◆ COLLECTED MATERIAL
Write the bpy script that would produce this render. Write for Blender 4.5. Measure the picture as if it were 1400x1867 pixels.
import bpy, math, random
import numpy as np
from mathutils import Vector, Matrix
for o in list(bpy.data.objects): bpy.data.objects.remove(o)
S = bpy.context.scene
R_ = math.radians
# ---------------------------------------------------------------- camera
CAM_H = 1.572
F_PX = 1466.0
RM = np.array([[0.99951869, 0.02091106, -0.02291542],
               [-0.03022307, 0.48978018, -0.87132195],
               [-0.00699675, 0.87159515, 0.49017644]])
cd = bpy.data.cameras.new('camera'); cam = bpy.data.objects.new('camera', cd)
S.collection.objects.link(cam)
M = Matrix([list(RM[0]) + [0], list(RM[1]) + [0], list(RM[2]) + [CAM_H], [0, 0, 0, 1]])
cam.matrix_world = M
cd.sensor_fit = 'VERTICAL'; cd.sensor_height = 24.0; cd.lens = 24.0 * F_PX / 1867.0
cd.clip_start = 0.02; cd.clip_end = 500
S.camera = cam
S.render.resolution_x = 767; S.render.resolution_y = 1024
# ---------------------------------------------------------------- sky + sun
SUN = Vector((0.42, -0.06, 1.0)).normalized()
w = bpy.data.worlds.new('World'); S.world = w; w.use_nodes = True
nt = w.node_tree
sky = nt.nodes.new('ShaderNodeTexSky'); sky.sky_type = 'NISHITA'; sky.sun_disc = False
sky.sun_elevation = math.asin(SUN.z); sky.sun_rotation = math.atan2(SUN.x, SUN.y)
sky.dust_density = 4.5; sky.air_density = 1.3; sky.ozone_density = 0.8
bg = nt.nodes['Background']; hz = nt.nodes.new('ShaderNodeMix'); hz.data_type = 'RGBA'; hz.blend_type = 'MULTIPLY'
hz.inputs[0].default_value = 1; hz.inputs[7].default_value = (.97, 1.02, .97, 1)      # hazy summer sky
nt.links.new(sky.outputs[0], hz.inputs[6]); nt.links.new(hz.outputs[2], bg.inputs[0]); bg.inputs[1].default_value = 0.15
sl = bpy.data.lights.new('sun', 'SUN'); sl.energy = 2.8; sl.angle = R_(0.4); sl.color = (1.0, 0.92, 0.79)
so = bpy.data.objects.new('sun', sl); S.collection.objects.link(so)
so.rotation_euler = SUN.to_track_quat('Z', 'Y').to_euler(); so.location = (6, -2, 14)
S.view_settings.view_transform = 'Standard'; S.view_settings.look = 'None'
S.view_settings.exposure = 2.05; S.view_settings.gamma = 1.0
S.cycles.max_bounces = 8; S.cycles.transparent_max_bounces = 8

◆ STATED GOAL
The lines above should be duplicated exactly.

◆ RESULT BELOW
Write the bpy script that would produce this render. Write for Blender 4.5. Measure the picture as if it were 1400x1867 pixels.
import bpy, math, random
import numpy as np
from mathutils import Vector, Matrix
for o in list(bpy.data.objects): bpy.data.objects.remove(o)
S = bpy.context.scene
R_ = math.radians
# ---------------------------------------------------------------- camera
CAM_H = 1.572
F_PX = 1466.0
RM = np.array([[0.99951869, 0.02091106, -0.02291542],
               [-0.03022307, 0.48978018, -0.87132195],
               [-0.00699675, 0.87159515, 0.49017644]])
cd = bpy.data.cameras.new('camera'); cam = bpy.data.objects.new('camera', cd)
S.collection.objects.link(cam)
M = Matrix([list(RM[0]) + [0], list(RM[1]) + [0], list(RM[2]) + [CAM_H], [0, 0, 0, 1]])
cam.matrix_world = M
cd.sensor_fit = 'VERTICAL'; cd.sensor_height = 24.0; cd.lens = 24.0 * F_PX / 1867.0
cd.clip_start = 0.02; cd.clip_end = 500
S.camera = cam
S.render.resolution_x = 767; S.render.resolution_y = 1024
# ---------------------------------------------------------------- sky + sun
SUN = Vector((0.42, -0.06, 1.0)).normalized()
w = bpy.data.worlds.new('World'); S.world = w; w.use_nodes = True
nt = w.node_tree
sky = nt.nodes.new('ShaderNodeTexSky'); sky.sky_type = 'NISHITA'; sky.sun_disc = False
sky.sun_elevation = math.asin(SUN.z); sky.sun_rotation = math.atan2(SUN.x, SUN.y)
sky.dust_density = 4.5; sky.air_density = 1.3; sky.ozone_density = 0.8
bg = nt.nodes['Background']; hz = nt.nodes.new('ShaderNodeMix'); hz.data_type = 'RGBA'; hz.blend_type = 'MULTIPLY'
hz.inputs[0].default_value = 1; hz.inputs[7].default_value = (.97, 1.02, .97, 1)      # hazy summer sky
nt.links.new(sky.outputs[0], hz.inputs[6]); nt.links.new(hz.outputs[2], bg.inputs[0]); bg.inputs[1].default_value = 0.15
sl = bpy.data.lights.new('sun', 'SUN'); sl.energy = 2.8; sl.angle = R_(0.4); sl.color = (1.0, 0.92, 0.79)
so = bpy.data.objects.new('sun', sl); S.collection.objects.link(so)
so.rotation_euler = SUN.to_track_quat('Z', 'Y').to_euler(); so.location = (6, -2, 14)
S.view_settings.view_transform = 'Standard'; S.view_settings.look = 'None'
S.view_settings.exposure = 2.05; S.view_settings.gamma = 1.0
S.cycles.max_bounces = 8; S.cycles.transparent_max_bounces = 8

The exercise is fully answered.